Wien. Vor vier Jahren war es noch eine Jörg- Haider-Gedächtniswahl. Der Unfalltod des glamourösen Landeshauptmannes lag erst wenige Monate zurück, die Freiheitlichen – damals noch mit dem BZÖ vereint – versprachen, auf „sein Kärnten“ aufzupassen und trafen offensichtlich den Punkt: einen verklärten, fast verliebten Rückblick auf einen Politiker, in den man all die positiven Eigenschaften hineinprojiziert hatte, die man bei Politikern gern sehen würde. Die Freiheitlichen erhielten damals 35 Prozent der Stimmen, Gerhard Dörfler blieb in einer Koalition mit der ÖVP Landeshauptmann.

Auch bei der Landtagswahl am 3. März wird Jörg Haider im Mittelpunkt stehen: Diesmal stimmen die Kärntner über das Erbe Haiders ab. Das Bild des Strahlemanns ist gebröckelt, die Folgen seiner Politik sind weithin sichtbar. Kärnten ist heute ein schwer verschuldetes Land, das sich die Verteilung von Wahlzuckerln und Geschenken an seine Bürger schlicht nicht mehr leisten kann. Dass das Land nicht pleite ist, verdankt es nur dem Bund, der die ehemalige Landesbank Hypo Alpe Adria notverstaatlicht hat, womit 20 Mrd. Euro Haftungen nicht schlagend wurden.
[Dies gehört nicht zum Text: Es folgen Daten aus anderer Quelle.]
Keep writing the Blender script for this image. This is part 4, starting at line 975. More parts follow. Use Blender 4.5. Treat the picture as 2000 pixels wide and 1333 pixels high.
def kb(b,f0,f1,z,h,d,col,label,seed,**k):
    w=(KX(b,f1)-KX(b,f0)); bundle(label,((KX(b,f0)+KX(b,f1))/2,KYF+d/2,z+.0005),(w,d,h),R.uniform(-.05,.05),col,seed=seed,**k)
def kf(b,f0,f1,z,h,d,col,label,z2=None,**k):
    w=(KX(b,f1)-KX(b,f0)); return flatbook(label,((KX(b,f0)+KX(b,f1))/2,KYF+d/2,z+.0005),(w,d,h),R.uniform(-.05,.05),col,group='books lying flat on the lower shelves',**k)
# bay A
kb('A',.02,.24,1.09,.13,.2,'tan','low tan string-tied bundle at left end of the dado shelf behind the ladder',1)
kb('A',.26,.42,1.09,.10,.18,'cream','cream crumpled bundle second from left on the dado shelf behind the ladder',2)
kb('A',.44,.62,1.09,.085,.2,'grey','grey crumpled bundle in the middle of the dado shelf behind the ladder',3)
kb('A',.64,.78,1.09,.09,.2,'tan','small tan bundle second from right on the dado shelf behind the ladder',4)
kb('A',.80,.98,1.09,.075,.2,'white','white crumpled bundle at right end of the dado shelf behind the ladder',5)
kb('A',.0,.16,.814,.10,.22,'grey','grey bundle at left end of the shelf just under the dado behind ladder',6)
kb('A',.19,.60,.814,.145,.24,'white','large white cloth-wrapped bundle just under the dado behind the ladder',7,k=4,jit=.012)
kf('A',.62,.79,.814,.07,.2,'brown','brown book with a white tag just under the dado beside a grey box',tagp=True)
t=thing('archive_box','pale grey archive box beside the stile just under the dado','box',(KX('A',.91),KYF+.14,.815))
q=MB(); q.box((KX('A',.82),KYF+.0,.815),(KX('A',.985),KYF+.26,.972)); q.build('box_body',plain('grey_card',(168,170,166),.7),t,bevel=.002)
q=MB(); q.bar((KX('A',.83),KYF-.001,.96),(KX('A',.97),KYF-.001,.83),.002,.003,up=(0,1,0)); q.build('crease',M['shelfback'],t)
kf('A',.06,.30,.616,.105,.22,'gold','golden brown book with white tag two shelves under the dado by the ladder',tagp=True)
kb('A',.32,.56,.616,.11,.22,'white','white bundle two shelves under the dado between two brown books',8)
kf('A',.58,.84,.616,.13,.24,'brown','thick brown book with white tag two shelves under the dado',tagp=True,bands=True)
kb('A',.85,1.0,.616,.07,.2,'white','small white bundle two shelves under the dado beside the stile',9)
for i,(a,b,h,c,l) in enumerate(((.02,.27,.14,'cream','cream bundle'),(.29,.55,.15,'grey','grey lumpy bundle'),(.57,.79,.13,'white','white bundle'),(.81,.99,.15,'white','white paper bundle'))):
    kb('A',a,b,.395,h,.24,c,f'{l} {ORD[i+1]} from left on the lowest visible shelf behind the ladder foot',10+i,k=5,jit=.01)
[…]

Eine Reihe von Korruptionsblasen

Noch schwerwiegender aber: Eine Reihe von Korruptionsblasen ist aufgebrochen, der tote Jörg Haider ist der große Abwesende auf den Anklagebänken. Ein kleiner Auszug aus den bekannt gewordenen Affären: Der Verkauf der Hypo Alpe Adria brachte als „Nebengeräusch“ eine Millionenspende an den Fußballklub Austria Kärnten. Die Staatsbürgerschaft für zwei russische Geschäftsleute war mit einem Sponsoring für einen Kärntner Motorsportler verbunden (und einem Restbetrag, den Haider selbst einsteckte). Das Wohlverhalten beim Kauf der Eurofighter brachte eine Millionenspende für eine Kärntner Technologiestiftung ein. Und das Sechs-Millionen-Honorar für den Steuerberater Dietrich Birnbacher, für das Ex-ÖVP-Chef Josef Martinz nicht rechtskräftig zu fünf Jahren Haft verurteilt wurde, hatten Haider und Martinz gemeinsam zu verantworten.
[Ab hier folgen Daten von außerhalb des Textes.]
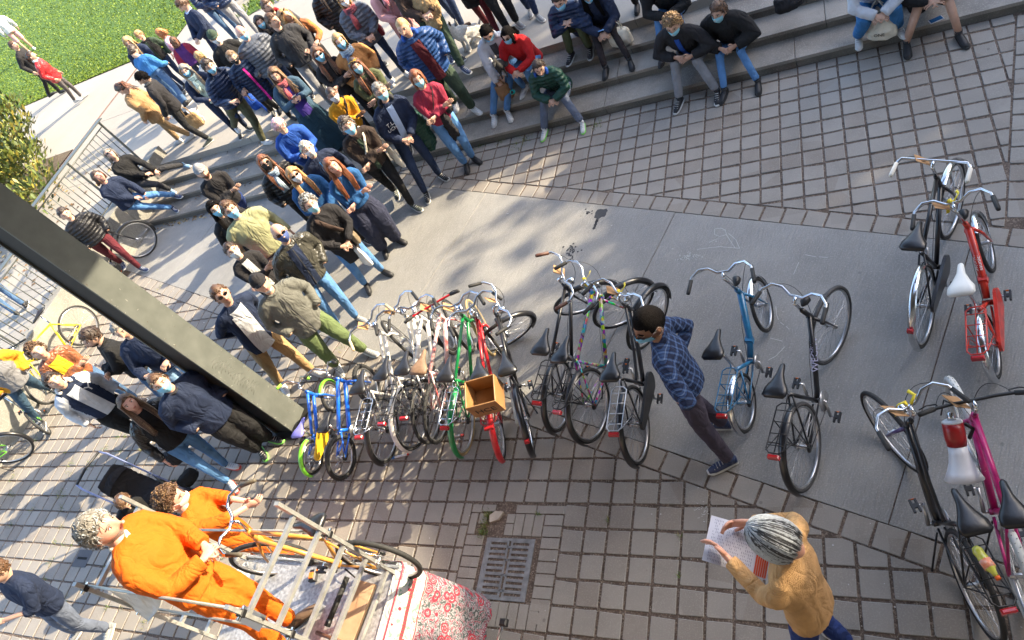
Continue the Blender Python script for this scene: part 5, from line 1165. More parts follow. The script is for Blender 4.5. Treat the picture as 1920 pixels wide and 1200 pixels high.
def bicycle(key, label, spec, kind='city', frame=PB, step=False, steer=0., bar='swept', grip=GRIPB, rack=None, fender=None, saddle=SADB, tyre=RUB, rim=ALU, lamp=True, tail=True, guard=None, card=False, tape=False, tyre_w=.018, gear=True, tex=None, group='bicycles parked in a row on the path', basket=False, fr2=None, side=1, barroll=0., ffender=True):
    _, u, v, yaw, lean, z0 = spec; K = 1.078
    g = {'city': (.34, 1.10, (.20, .95), (.84, 1.04)), 'mtb': (.33, 1.04, (.20, .92), (.80, .98)), 'mini': (.25, .98, (.16, .88), (.74, 1.0)), 'kid': (.24, .88, (.20, .62), (.64, .86)), 'kid2': (.19, .74, (.18, .50), (.56, .72))}[kind]
    r, wb, sad, stem = g; root = thing('bicycle', label, 'bicycle', (u, v, z0), rot=(lean, 0, yaw), group=group); root.scale = (K, K, K)
    ft = .016 if kind not in ('mtb', 'kid') else .020
    bb = np.array((r*1.28 if kind != 'mini' else .40, 0, .28 if kind in ('city', 'mtb') else .24 if kind == 'mini' else r*1.0+.02)); rh = np.array((0, 0, r)); fh = np.array((wb, 0, r))
    st = np.array((sad[0]+.02, 0, sad[1]-.20 if kind not in ('mini',) else .48)); hd = np.array((stem[0]-wb, 0, stem[1]-r)); ax = hd/np.linalg.norm(hd)
    hb = fh+hd*.52+np.array((-.03, 0, 0)); ht = fh+hd*(.78 if kind != 'mini' else .66)+np.array((-.02, 0, 0)); top = np.array((stem[0], 0, stem[1]))
    # ---- frame
    b = MB(); T = lambda a, c, q=ft, m=frame: b.tube([a, c], q, m, 8)
    if kind == 'mini':
        b.tube([hb+(ht-hb)*.3, np.array((.56, 0, .34)), np.array((.42, 0, .27))], [.030, .028, .026], frame, 10); T(bb, st, .017); b.tube([hb-(ht-hb)*.1, ht], .022, frame, 8)
        b.box((.55, 0, .345), (.05, .065, .05), frame)
    elif step:
        b.tube([hb+(ht-hb)*.25, np.array((.62, 0, .42 if kind == 'city' else .36)), np.array((.50, 0, .31)), bb], [ft*1.35]*4, frame, 8); 
        if step != 'single': b.tube([ht-(ht-hb)*.1, np.array((.60, 0, .56)), np.array((.42, 0, .44)), bb+(st-bb)*.32], ft*.9, frame, 8)
        T(bb, st); T(hb-(ht-hb)*.1, ht, .021)
    else:
        T(bb, st); T(hb+(ht-hb)*.12, bb, ft*1.2); T(ht-(ht-hb)*.15, st-(st-bb)*.04, ft*1.05); T(hb-(ht-hb)*.1, ht, .021)
    for s_ in (-1, 1):
        T(rh+(0, s_*.055, 0), bb+(-.04, s_*.02, 0), ft*.55); T(rh+(0, s_*.055, 0), (st if kind != 'mini' else bb+(st-bb)*.9)+(0, s_*.016, -.03), ft*.5)
    b.tube([bb+(0, -.035, 0), bb+(0, .035, 0)], .022, frame, 10); b.obj('frame', root)
    if tex:                                         # lettering on the down tube
        import_text(tex, root, hb, bb, ft*1.2, ht)
    b = MB(); spt = np.array((sad[0]+.0, 0, sad[1]-.03)); b.tube([st-(st-bb)*.1, st, spt], .0125, CHR, 8); b.obj('seat_post', root)
    # ---- saddle
    b = MB(); S = .85 if kind.startswith('kid') else 1.
    b.tube([np.array((sad[0]+q[0]*S, 0, sad[1]+q[1])) for q in ((.155, .0), (.14, .006), (.06, .010), (0, .012), (-.06, .016), (-.115, .022), (-.135, .014))], [(q[0]*S, q[1]) for q in ((.012, .010), (.020, .018), (.030, .022), (.055, .026), (.088, .028), (.092, .026), (.070, .014))], saddle, 14, side=(0, 1, 0))
    b.tube([(sad[0]+.10, 0, sad[1]-.02), (sad[0]-.08, .03, sad[1]-.025)], .004, CHR, 4); b.obj('saddle', root)
    # ---- wheels
    def wheel(c, M3=None, org=None):
        def X(p_):
            p_ = np.atleast_2d(np.array(p_, float)); 
            return p_ if M3 is None else (p_-org)@M3.T+org
        c = np.array(c, float); an = np.linspace(0, 2*math.pi, 37)[:-1]; ring = lambda q: [c+(math.cos(a)*q, 0, math.sin(a)*q) for a in an]
        b = MB(); b.tube(X(ring(r-tyre_w*.9)), tyre_w, tyre, 7, closed=True)
        if kind in ('mtb', 'kid') :
            for i in range(72):
                a = i*2*math.pi/72; q = c+(math.cos(a)*(r+tyre_w*.05), (.010 if i % 2 else -.010), math.sin(a)*(r+tyre_w*.05)); e = .005; b.ell(X(q)[0], (.006, .006, .006), tyre, 4, 2)
        w_ = b.obj('wheel', root)
        b = MB(); b.tube(X(ring(r-tyre_w*2.1)), [(.012, .009)]*36, rim, 6, closed=True, side=X([c+(0, 1, 0)])[0]-X([c])[0]); b.obj('rim', w_)
        b = MB(); ns = 28
        for i in range(ns):
            a = i*2*math.pi/ns; a2 = a+(.9 if i % 4 < 2 else -.9); s_ = 1 if i % 2 else -1
            p0 = c+(math.cos(a2)*.022, s_*.028, math.sin(a2)*.022); p1 = c+(math.cos(a)*(r-tyre_w*2.2), 0, math.sin(a)*(r-tyre_w*2.2)); b.tube(X([p0, p1]), .0013, CHR if rim is not BLK else BLK, 3, caps=False)
        b.obj('spokes', w_, kind='stuff')
        b = MB(); b.tube(X([c+(0, -.055, 0), c+(0, .055, 0)]), .017, ALU, 8); b.tube(X([c+(0, -.032, 0), c+(0, -.024, 0)]), .027, ALU, 10); b.tube(X([c+(0, .032, 0), c+(0, .024, 0)]), .027, ALU, 10); b.obj('hub', w_)
    wheel(rh)
    ang_ = steer; Ms = np.array(Matrix.Rotation(R(ang_), 3, Vector(ax.tolist()))); org = fh+hd*.6
    X = lambda p_: (np.atleast_2d(np.array(p_, float))-org)@Ms.T+org
    wheel(fh, Ms, org)
    # ---- fork
    b = MB()
    for s_ in (-1, 1): b.tube(X([fh+(0, s_*.052, 0), fh+hd*.30+(-.015, s_*.050, 0), hb+(0, s_*.03, -.01)]), [.008, .012, .014], fr2 or frame, 6)
    b.tube(X([hb+(0, -.034, -.008), hb+(0, .034, -.008)]), .016, fr2 or frame, 6); b.obj('fork', root)
    # ---- fenders
    def fend(c, a0, a1, X_, m, nm, w=.030):
        an = np.linspace(R(a0), R(a1), 17); b = MB(); V = []
        for a in an:
            for q, dr in ((-w, -.014), (-w*.6, .0), (0, .006), (w*.6, .0), (w, -.014)): V.append(np.array(c)+(math.cos(a)*(r+.022+dr), q, math.sin(a)*(r+.022+dr)))
        V = X_(V); b.add(V, [(i*5+j, i*5+j+1, (i+1)*5+j+1, (i+1)*5+j) for i in range(16) for j in range(4)], m)
        for s_ in (-1, 1): b.tube(X_([np.array(c)+(0, s_*.05, 0), V[0]*0+np.array(c)+(math.cos(an[3])*(r+.01), s_*w, math.sin(an[3])*(r+.01))]), .0022, CHR, 4)
        b.obj(nm, root)
    I3 = lambda p_: np.atleast_2d(np.array(p_, float))
    if fender:
        fend(rh, 55, 205, I3, fender, 'rear_fender')
        if ffender: fend(fh, -20, 110, X, fender, 'front_fender')
    # ---- handlebar
    b = MB(); q0 = top; b.tube(X([ht, top-(0, 0, .0)]), .0125, CHR, 8); b.tube(X([top, top+(.045, 0, .012)]), .014, CHR, 8); c0 = top+np.array((.05, 0, .015))
    P_ = {'swept': [(0, 0, 0), (.0, .05, 0), (.035, .12, .035), (.03, .20, .045), (-.03, .26, .035), (-.17, .285, .015)], 'flat': [(0, 0, 0), (0, .12, .004), (-.01, .22, .01), (-.03, .32, .012)], 'high': [(0, 0, 0), (0, .05, .0), (.0, .14, .06), (-.01, .22, .09), (-.07, .27, .09), (-.19, .285, .075)], 'north': [(0, 0, 0), (0, .12, 0), (.0, .235, 0), (-.035, .262, -.012), (-.16, .27, -.03)], 'kid': [(0, 0, 0), (0, .06, .05), (0, .12, .10), (-.02, .20, .10), (-.06, .26, .10)]}[bar]
    sc = .8 if kind.startswith('kid') else 1.; br = .0115
    full = [np.array((p_[0], -p_[1]*sc, p_[2])) for p_ in P_[::-1]]+[np.array((p_[0], p_[1]*sc, p_[2])) for p_ in P_[1:]]
    fullw = X([c0+p_ for p_ in full]); b.tube(fullw, br, (CHR if bar != 'flat' else BLK) if not isinstance(barroll, str) else MATS[barroll], 8); b.obj('handlebar', root)
    for e0, e1 in ((fullw[0], fullw[1]), (fullw[-1], fullw[-2])):
        d = e1-e0; L_ = np.linalg.norm(d); d /= L_; b = MB(); ln = min(.12, L_*.95); b.tube([e0-d*.01, e0+d*.005, e0+d*ln], [.014, .0175, .0165], grip, 8); b.obj('grip', root)
        b = MB(); a = e0+d*(ln+.02); f_ = X([c0+(1, 0, 0)])[0]-X([c0])[0]; b.tube([a, a+f_*.03-(0, 0, .01), a+f_*.045-d*.06-(0, 0, .012), a+f_*.035-d*.11-(0, 0, .01)], [.007, .0055, .0045, .004], BLK if grip is GRIPB else CHR, 5); b.obj('brake_lever', root)
    b = MB()
    for sd, e in ((1, fullw[-2]), (-1, fullw[1])):
        m_ = (e+X([hb])[0])/2+(X([c0+(.16, 0, .06)])[0]-X([c0])[0]); P0, P1, P2 = e, m_*1.6-(e+X([hb])[0])*.3, X([hb+(.02, 0, 0)])[0]; b.tube([P0*(1-t_)**2+P1*2*t_*(1-t_)+P2*t_*t_ for t_ in np.linspace(0, 1, 10)], .0026, CABLE, 4)
    b.tube([X([hb+(.02, 0, .02)])[0], hb*.5+bb*.5+(0, .03, .03), bb+(0, .03, 0)], .0022, CABLE, 4); b.obj('brake_cable', root)
    if lamp:
        b = MB(); lc = X([ht+(.075, 0, .02)])[0]; f_ = X([ht+(1, 0, 0)])[0]-X([ht])[0]; b.tube([lc-f_*.05, lc-f_*.02, lc+f_*.025, lc+f_*.035], [.010, .030, .038, .030], CHR if lamp is True else lamp, 10); b.obj('headlight', root)
    if card:
        b = MB(); cc = X([c0+(.0, .06, -.02)])[0]; b.box(cc+np.array((.02, .03, .0)), (.14, .11, .004), CARD, rotm('Y', .6)@rotm('X', .5)@rotm('Z', .4)); b.obj('cardboard_tag', root)
    if tape:
        b = MB(); cc = X([c0])[0]; b.tube([cc+(0, 0, -.005), cc+(.02, .02, .03), cc+(.05, .05, -.04), cc+(.02, .07, -.12)], [(.016, .003)]*4, YEL if tape is True else tape, 4); b.tube([cc+(0, -.01, .02), cc+(.04, -.05, .05), cc+(.09, -.03, .03)], [(.012, .002)]*3, YEL if tape is True else tape, 4); b.obj('yellow_ribbon', root)
    # ---- drivetrain
    b = MB(); cr = bb+(0, -.055*side, 0); b.tube([cr-(0, .003, 0), cr+(0, .003, 0)], .085 if kind in ('city', 'mtb') else .065, ALU if guard is None else BLK, 18); b.obj('chainring', root)
    ca_ = R(35+hash_(key)*110); pd = np.array((math.cos(ca_), 0, math.sin(ca_)))*(.165 if kind in ('city', 'mtb') else .12)
    for s_ in (-1, 1):
        b = MB(); a = bb+(0, s_*.065, 0); e = a+pd*s_; b.tube([a-(0, s_*.03, 0), a], .010, ALU, 6); b.tube([a, e], [.015, .012], ALU, 6); co = b.obj('crank', root)
        b = MB(); pc = e+(0, s_*.035, 0); b.box(pc, (.09, .014, .022), BLK); b.box(pc+(0, s_*.035, 0), (.09, .014, .022), BLK); b.box(pc+(0, s_*.017, 0), (.03, .05, .018), BLK); b.tube([e, e+(0, s_*.06, 0)], .006, CHR, 5); b.box(pc+(.046, s_*.017, 0), (.004, .04, .014), ORR); b.obj('pedal', root)
    b = MB(); 
    if guard is not None:
        an = [bb+(math.cos(a)*.105, -.058*side, math.sin(a)*.105) for a in np.linspace(-1.4, 1.4, 9)]+[rh+(.0+math.cos(a)*.045, -.058*side, math.sin(a)*.045) for a in np.linspace(1.6, 4.7, 7)]
        V = np.array(an+[p_+(0, -.024*side, 0) for p_ in an]); k = len(an); b.add(V, [tuple(range(k)), tuple(range(k, 2*k))[::-1]]+[(i, (i+1) % k, k+(i+1) % k, k+i) for i in range(k)], guard, False); b.obj('chain_guard', root)
    else:
        b.tube([bb+(0, -.055*side, .080), rh+(0, -.055*side, .032)], .004, BLK, 4); b.tube([bb+(0, -.055*side, -.080), rh+(0, -.055*side, -.032)], .004, BLK, 4); b.tube([rh+(0, -.05*side, 0), rh+(0, -.06*side, 0)], .036, BLK, 12); b.obj('chain', root)
    b = MB(); b.tube([bb+(-.05, .03*side, -.03), np.array((bb[0]-.20, .12*side, .012))], .007, BLK, 5); b.obj('kickstand', root)
    # ---- rack
    if rack:
        zr = 2*r+.075; b = MB(); x0, x1, hw = .14, -.26, .065
        b.tube([(x0, hw*.5, zr), (x0-.03, hw, zr), (x1+.03, hw, zr), (x1, hw*.6, zr), (x1, -hw*.6, zr), (x1+.03, -hw, zr), (x0-.03, -hw, zr), (x0, -hw*.5, zr)], .0058, rack, 6, closed=True)
        for q in (-.0, ): b.tube([(x0, q, zr), (x1, q, zr)], .004, rack, 5)
        for q in np.linspace(x0-.06, x1+.06, 4): b.tube([(q, -hw, zr), (q, hw, zr)], .004, rack, 5)
        for s_ in (-1, 1):
            b.tube([rh+(0, s_*.062, 0), (x0-.14, s_*hw, zr)], .0048, rack, 5); b.tube([rh+(0, s_*.062, 0), (x1+.08, s_*hw, zr)], .0048, rack, 5)
            b.tube([rh+(0, s_*.062, 0), (-.05, s_*(hw+.012), zr*.8), (x1+.02, s_*hw, zr)], .004, rack, 5)
        b.tube([(x0, 0, zr), (sad[0]+.03, 0, zr+.02)], .005, rack, 5); b.obj('rack', root)
    if tail:
        b = MB(); zc = (2*r+.06 if rack else r+.16); xc = (-.285 if rack else -r-.03*0-.02-.0); xc = xc if rack else -math.sqrt(max(0, (r+.03)**2-(zc-r)**2))-.01
        b.box((xc, 0, zc), (.03, .085 if rack else .045, .045), REDL, bev=.008); b.obj('tail_light', root)
    return root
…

Gerhard Dörfler war einst als biederer Adlatus Haiders angetreten. In den vier Jahren als Landeshauptmann hat er durchaus an Statur gewonnen: So hat er wesentlich zur Lösung des Jahrzehnte dauernden Ortstafelkonflikts beigetragen. Und er hat sich gegen die Scheuch-Brüder durchgesetzt, die drauf und dran waren, die Partei ganz zu übernehmen. Dass Uwe Scheuch selbst über eine Korruptionsaffäre stolperte und inzwischen rechtskräftig verurteilt wurde, war für Dörfler sicherlich kein Nachteil.

Aber von der Ära Haider hat er sich nicht abkoppeln können – zu sehr ist er da selbst involviert. Die Staatsanwaltschaft ermittelt gegen ihn wegen einer Broschüre im letzten Wahlkampf, bei der angeblich Firmen indirekt für BZÖ-Werbung bezahlen mussten. Und es droht der nächste Prozess in der „Connect“-Affäre: Firmen, die von Landesaufträgen profitierten, hatten einer Werbeagentur der Freiheitlichen Partei Aufträge zukommen lassen (müssen?). Dörfler ist da gleich doppelt betroffen: als damaliger Finanzreferent der Freiheitlichen und als ehemaliger Landesrat für Straßenbau. Etliche Baufirmen hatten an Connect für „Layoutberatung“ gezahlt.

Gehen die Freiheitlichen damit chancenlos in die Wahl? Das ist noch nicht gesagt. Denn einerseits ist auch die Konkurrenz angeschlagen. So ermittelt die Staatsanwaltschaft auch gegen SPÖ-Spitzenpolitiker wegen des Verdachts, eine Parteifirma begünstigt zu haben. Und andererseits darf der psychologische Aspekt nicht missachtet werden: Die Wahrheit über die Ära Haider zu akzeptieren, heißt für viele, zu akzeptieren, dass man jemandem Verehrung entgegengebracht hat, der es nicht verdient hätte. Und dazu sind nicht alle bereit.